E continua: “L’altro aspetto è la capacità di porsi allo stesso tempo alla pari dell’avversario anche se chi sta davanti si chiama Salernitana. Quello è il salto finale per diventare una grande squadra. E ve lo dice uno che sarebbe felice se Pioli diventasse campione d’Italia perché se lo merita ed è un allenatore che usa bene la psicologia. Si vede da come tratta i suoi ragazzi, che lo stimano e seguono. Pioli è umanamente è un fuoriclasse“.
Se sia colpa in parte anche di Pioli: “No, perché ogni allenatore che si rispetti sa dare gli stimoli giusti alla squadra. La molla deve scattare nei calciatori. Il problema delle squadre di fascia alta che perdono colpi quando non dovrebbero, va ricercato più colpa nei giocatori che nel tecnico. Più che altro riguarda la mentalità dei singoli, specie di quelli più tecnici, che tendono a fidarsi troppo dei propri mezzi“.

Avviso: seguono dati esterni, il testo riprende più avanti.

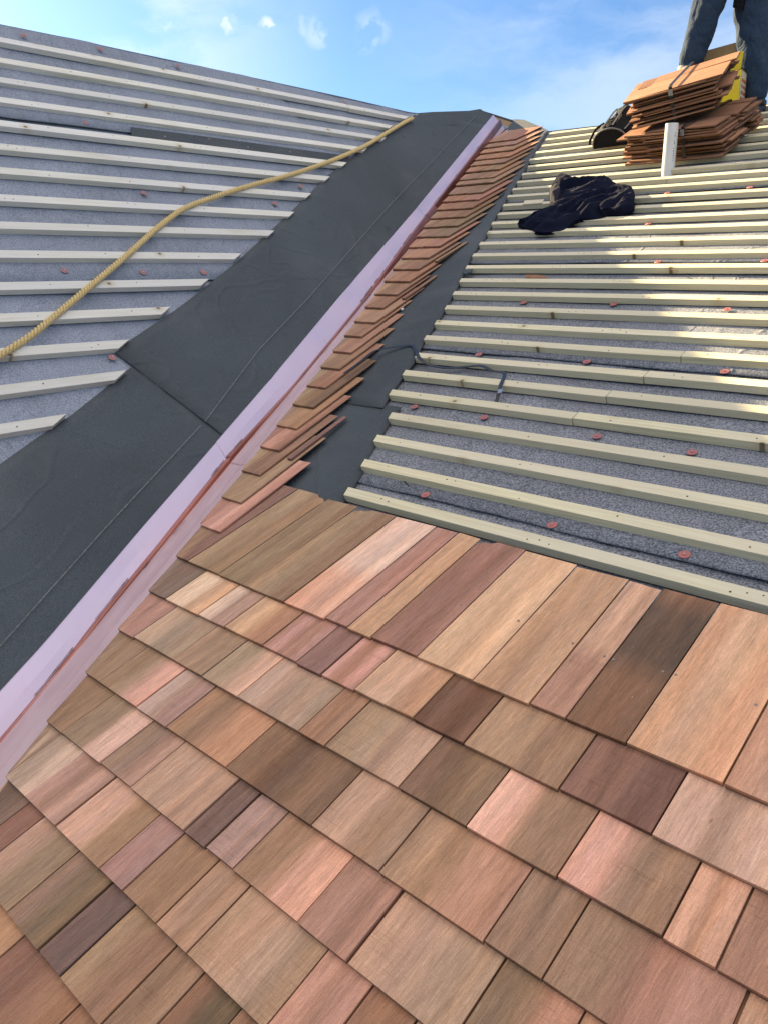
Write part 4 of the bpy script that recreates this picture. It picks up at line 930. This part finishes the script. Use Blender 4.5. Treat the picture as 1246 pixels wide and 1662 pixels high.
# ------------------------------------------------------------------ shingle bundles
def rotm(ax, ang): return Matrix.Rotation(ang, 3, ax)
def bundle(origin, basis, layers, seed, label, length=3.95, depth=3.7, spread=.10, face=None, lean=0.0):
    rg = random.Random(seed); X, Y, Z = basis
    root = empty('shingle_bundle', origin, basis); tag(root, label, 'shingle bundle', 'strapped cedar bundles')
    z = 0.0; count = 0; lay_t = .094
    for k in range(layers):
        for side in (0, 1):
            y = rg.uniform(-.22, .30)
            while y < depth-.35 and count < 98:
                w_ = rg.uniform(.95, 1.75); 
                if y+w_ > depth+.12: w_ = depth-y+rg.uniform(-.05, .12)
                if w_ < .3: break
                x0 = (0 if side == 0 else length-3.0)+rg.uniform(-spread, spread)+(lean*k)
                ang = rg.uniform(-.015, .015) if rg.random() < .65 else rg.uniform(-.09, .09)
                zc = z+rg.uniform(-.004, .008); til = rg.uniform(-.006, .01)
                tb, tt = (TB-.008, .022) if side == 0 else (.022, TB-.008)
                V = []
                for zz in (0, 1):
                    for (xx, yy) in ((0, 0), (3.0, 0), (3.0, w_-.02), (0, w_-.02)):
                        th = tb if xx == 0 else tt
                        p = Vector((xx-1.5, yy-w_/2, 0)); p.rotate(rotm('Z', ang))
                        zlow = zc+(0 if xx == 0 else 0)+til*xx
                        V.append(origin+X*(x0+1.5+p.x)+Y*(y+w_/2+p.y)+Z*(zlow+(th if zz else 0)))
                F = [(0, 3, 2, 1), (4, 5, 6, 7), (0, 1, 5, 4), (1, 2, 6, 5), (2, 3, 7, 6), (3, 0, 4, 7)]
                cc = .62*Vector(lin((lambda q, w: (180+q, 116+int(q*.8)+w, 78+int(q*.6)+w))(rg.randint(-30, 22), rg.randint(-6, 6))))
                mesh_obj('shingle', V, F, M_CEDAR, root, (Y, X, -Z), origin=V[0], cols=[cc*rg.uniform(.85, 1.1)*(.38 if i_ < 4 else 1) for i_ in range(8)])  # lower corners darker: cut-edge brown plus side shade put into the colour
                count += 1; y += w_
            z += lay_t*.5
    return root, z
ob = PR(*bR(1014, 268, BH), BH+.005)
def rbasis(yaw, pitch=0, roll=0):
    X, Y, Z = eR.copy(), uR.copy(), nR.copy()
    m = Matrix.Rotation(yaw, 3, nR)
    X, Y, Z = m@X, m@Y, m@Z
    m = Matrix.Rotation(roll, 3, Y); X, Z = m@X, m@Z
    m = Matrix.Rotation(pitch, 3, X); Y, Z = m@Y, m@Z
    return X, Y, Z
B1 = rbasis(radians(-2))
b1, z1 = bundle(ob, B1, 12, 21, 'lower strapped bundle of reddish cedar shingles lying on the battens by the ridge', spread=.26, depth=3.1)
B2 = rbasis(radians(14), radians(3), radians(-4))
o2 = ob + B1[0]*.25 + B1[1]*.15 + B1[2]*(z1+.06)
b2, z2 = bundle(o2, B2, 12, 33, 'upper strapped bundle of reddish cedar shingles, slewed on top of the lower one', spread=.32, depth=2.8, length=3.45)
def strap_round(root, origin, B, x, depth, hz, w_=.13):
    X, Y, Z = B; pts = []; ns = []
    for (yy, zz, ny, nz) in ((-.1, .02, -1, 0), (-.12, hz*.5, -1, 0), (-.08, hz+.06, -.7, .7), (.1, hz+.11, 0, 1), (depth*.5, hz+.11, 0, 1), (depth, hz+.09, 0, 1), (depth+.12, hz*.5, 1, 0), (depth+.1, .0, 1, 0)):
        pts.append(origin+X*(x+.10*(yy))+Y*yy+Z*zz); ns.append((Y*ny+Z*nz).normalized())
    V, F = ribbon(pts, w_, ns, .015)
    s_ = recalc(mesh_obj('strap', V, F, M_STRAP, root)); p = pts[1]+Z*.35
    V, F = box(p-X*.08-Y*.04, B, .16, .03, .22); mesh_obj('buckle', V, F, M_NAIL, s_)
strap_round(b2, o2, B2, 1.75, 2.85, z2); strap_round(b1, ob, B1, 2.55, 3.1, z1)

# ------------------------------------------------------------------ skin / soft body helper
def soft(name, chains, mat, parent=None, voxel=.06, wr=(.35, .05), disp2=None, smooth_it=4):
    """chains of (point, radius) tubes and blobs fused by a voxel remesh, then wrinkled"""
    parts = []
    for ch in chains:
        pts = [Vector(p) for p, r_ in ch]; rr = [r_ for p, r_ in ch]
        if len(pts) == 1:
            pts = [pts[0]-Vector((0, 0, rr[0]*.98)), *[pts[0]+Vector((0, 0, rr[0]*sin(t_))) for t_ in (-1.2, -.8, -.4, 0, .4, .8, 1.2)], pts[0]+Vector((0, 0, rr[0]*.98))]
            rr = [rr[0]*.12]+[rr[0]*cos(t_) for t_ in (-1.2, -.8, -.4, 0, .4, .8, 1.2)]+[rr[0]*.12]
        else:
            d0 = (pts[0]-pts[1]).normalized(); d1 = (pts[-1]-pts[-2]).normalized()
            pp = catmull(pts, 5); r2 = []
            for i in range(len(pp)):
                f = i/5; k = min(int(f), len(rr)-2); r2.append(lerp(rr[k], rr[k+1], f-k))
            pts = [pp[0]+d0*r2[0]*.8, pp[0]+d0*r2[0]*.5]+pp+[pp[-1]+d1*r2[-1]*.5, pp[-1]+d1*r2[-1]*.8]; rr = [r2[0]*.4, r2[0]*.82]+r2+[r2[-1]*.82, r2[-1]*.4]
        parts.append(tube(pts, rr, 16))
    V, F, K = merge(parts)
    o = recalc(mesh_obj(name, V, F, mat, parent, smooth=True))
    m = o.modifiers.new('fuse', 'REMESH'); m.mode = 'VOXEL'; m.voxel_size = voxel*S; m.use_smooth_shade = True
    m = o.modifiers.new('soften', 'SMOOTH'); m.iterations = smooth_it; m.factor = .5
    if wr:
        tx = bpy.data.textures.new(name+'_folds', 'CLOUDS'); tx.noise_scale = wr[0]*S; tx.noise_depth = 2
        m = o.modifiers.new('folds', 'DISPLACE'); m.texture = tx; m.strength = wr[1]*S; m.mid_level = .5
    if disp2:
        tx = bpy.data.textures.new(name+'_folds2', 'MUSGRAVE' if False else 'CLOUDS'); tx.noise_scale = disp2[0]*S; tx.noise_type = 'HARD_NOISE'; tx.noise_depth = 1
        m = o.modifiers.new('creases', 'DISPLACE'); m.texture = tx; m.strength = disp2[1]*S; m.mid_level = .4
    return o
def folds(o, scale, amt, tb=4):
    tx = bpy.data.textures.new(o.name+'_drape', 'MARBLE'); tx.noise_scale = scale*S; tx.turbulence = tb; tx.noise_depth = 1; tx.marble_type = 'SOFT'
    m = o.modifiers.new('drape', 'DISPLACE'); m.texture = tx; m.strength = amt*S; m.mid_level = .6
def pr(x, y, h): return PR(*bR(x, y, h), h)
# dark jacket dropped on the battens (every point lies on the slope at height h)
jr = empty('jacket', pr(935, 350, BH)); tag(jr, 'crumpled navy fleece jacket dropped on the battens of the right slope', 'jacket')
from mathutils import noise as mn
def cloth_heap(name, outline, centre, peaks, mat, parent, base, seed, amp=.20, sc=.75, nr=46, na=150, grain=0.0):
    """a garment lying in a heap: its footprint on the slope, height from soft peaks and sharp folds"""
    cx, cy = centre; V, F = [], []; ol = outline+[outline[0]]; pts = []; per = na//len(outline)
    for i in range(len(outline)):
        p0, p1, p2, p3 = ol[i-1] if i else outline[-1], ol[i], ol[i+1], ol[(i+2) % len(outline)]
        for j in range(per):
            t_ = j/per; pts.append(tuple(.5*(2*p1[k]+(p2[k]-p0[k])*t_+(2*p0[k]-5*p1[k]+4*p2[k]-p3[k])*t_*t_+(3*p1[k]-p0[k]-3*p2[k]+p3[k])*t_**3) for k in range(3)))
    pk = [(bR(x, y, h), h, w_) for x, y, h, w_ in peaks]
    for i in range(nr+1):
        f = i/nr
        for a, b, hb_ in pts:
            x, y = cx+(a-cx)*f, cy+(b-cy)*f
            H_ = base*(1-f**2)+hb_*f**2+(1-f**6)*sum(h*math.exp(-((x-p[0])**2+(y-p[1])**2)/(2*w_*w_)) for p, h, w_ in pk)
            ca, sa = cos(grain), sin(grain); u_, v_ = x*ca+y*sa, -x*sa+y*ca
            q = Vector((u_*sc*.45+seed, v_*sc*1.3, seed*.37)); wq = mn.noise_vector(q*.9)*.55
            rd = 1-abs(mn.noise((q+wq)*1.1))*2.2; rd2 = 1-abs(mn.noise((q+wq*1.5)*2.6+Vector((5, 2, 1))))*2.0
            h = H_+(amp*(rd-.4)+amp*.45*(rd2-.4))*(1-.85*f**5)
            edge = .05*mn.noise(Vector((a*2.1, b*2.1, seed)))*f**3
            V.append(PR(x+(a-cx)*edge, y+(b-cy)*edge, BH+max(h, .02)))
    m = len(pts)
    for i in range(nr):
        for j in range(m): k = i*m+j; k2 = i*m+(j+1) % m; F.append((k, k2, k2+m, k+m))
    n0 = nr*m
    for ins, fr in ((.03, .35), (.06, .75)):
        V += [V[n0+j]+(PR(cx, cy, 0)-PR(pts[j][0], pts[j][1], 0))*ins*.5-nR*(pts[j][2]*fr+.02) for j in range(m)]
        q0 = len(V)-m; p0_ = q0-m if ins > .05 else n0; F += [(p0_+j, p0_+(j+1) % m, q0+(j+1) % m, q0+j) for j in range(m)]
    V += [V[n0+j]-nR*(pts[j][2]+.08) for j in range(m)]; k0 = len(V)-m; n0 = k0-m
    F += [(n0+j, n0+(j+1) % m, k0+(j+1) % m, k0+j) for j in range(m)]; F.append(tuple(range(k0, k0+m)))
    o = recalc(mesh_obj(name, V, F, mat, parent, BR, smooth=True)); return o
def foot(pts, h=.0): return [(*bR(x, y, BH+h_), h_) for x, y, h_ in pts]
jo = foot([(840, 365, .05), (858, 371, .05), (875, 377, .03), (897, 375, .03), (912, 373, .03), (932, 360, .03), (955, 356, .03), (982, 352, .03), (1000, 341, .04), (1024, 332, .06), (1029, 318, .25), (1022, 303, .40), (1000, 299, .42), (986, 287, .55), (955, 289, .6), (930, 288, .75), (912, 281, .95), (903, 288, .95), (893, 303, .75), (890, 320, .5), (893, 331, .36), (874, 348, .3), (845, 355, .25)])
cen = bR(930, 335, BH+.3)
cloth_heap('jacket_body', jo, cen, [(925, 300, .25, .6), (978, 300, .15, .6), (955, 318, .25, .8)], M_NAVY, jr, .30, 3.7, amp=.34, sc=.95, grain=.9)
so_ = foot([(985, 336, .3), (1005, 338, .25), (1022, 331, .25), (1028, 318, .34), (1020, 304, .44), (1003, 302, .42), (985, 308, .36), (972, 318, .34), (968, 330, .34), (975, 338, .32)])
cloth_heap('sleeve', so_, bR(1010, 322, BH+.4), [(1010, 314, .10, .4)], M_NAVY, jr, .38, 9.1, amp=.16, sc=1.1, nr=24, na=80, grain=.9)
sl_o = foot([(840, 364, .03), (852, 371, .03), (874, 373, .04), (892, 362, .1), (905, 345, .3), (897, 340, .42), (880, 350, .32), (858, 353, .25), (844, 357, .2)])
cloth_heap('sleeve', sl_o, bR(874, 361, BH+.2), [(895, 350, .12, .3)], M_NAVY, jr, .30, 5.5, amp=.12, sc=1.4, nr=24, na=80, grain=-.3)
lo_ = foot([(891, 318, .55), (893, 305, .75), (902, 298, .9), (908, 305, .8), (904, 320, .6), (900, 334, .45), (893, 332, .4)])
cloth_heap('hood_lining', lo_, bR(898, 315, BH+.7), [], M_LINING, jr, .74, 2.2, amp=.08, sc=1.6, nr=20, na=60, grain=1.2)
for seam in ([(906, 286, 1.06), (901, 298, .95), (902, 312, .80), (897, 326, .68), (890, 340, .55)],):
    V, F = tube(catmull([PR(*bR(x, y, h), h) for x, y, h in seam], 6), .035, 6); mesh_obj('zip_edge', V, F, M_LINING, jr, smooth=True)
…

Su come preparare la sfida all’Empoli: “La parola d’ordine dev’essere ‘dimentichiamo Napoli’, poi ricordare che l’Inter ha una partita in meno e che per adesso non si è ancora conquistato nulla. Nel più classico del giocarsela partita dopo partita. Un allenatore comunque si accorge subito se la squadra non gira come deve: basta osservare la partitella a fine allenamento“.
Su quanto possa contare il lavoro mentale di un tecnico in percentuale rispetto alla parte fisica: “Molto, dal 60 al 70 per cento. E deve essere presente anche la società: se un giocatore sbaglia approccio, va sostenuto anche dalla dirigenza“.
Su Ibrahimovic: “Fisicamente corre poco e parla troppo per i miei gusti, ma mentalmente è un numero uno: dà sicurezze e una grande mano ai compagni. Ce lo vedrei molto bene nelle vesti di mental coach“.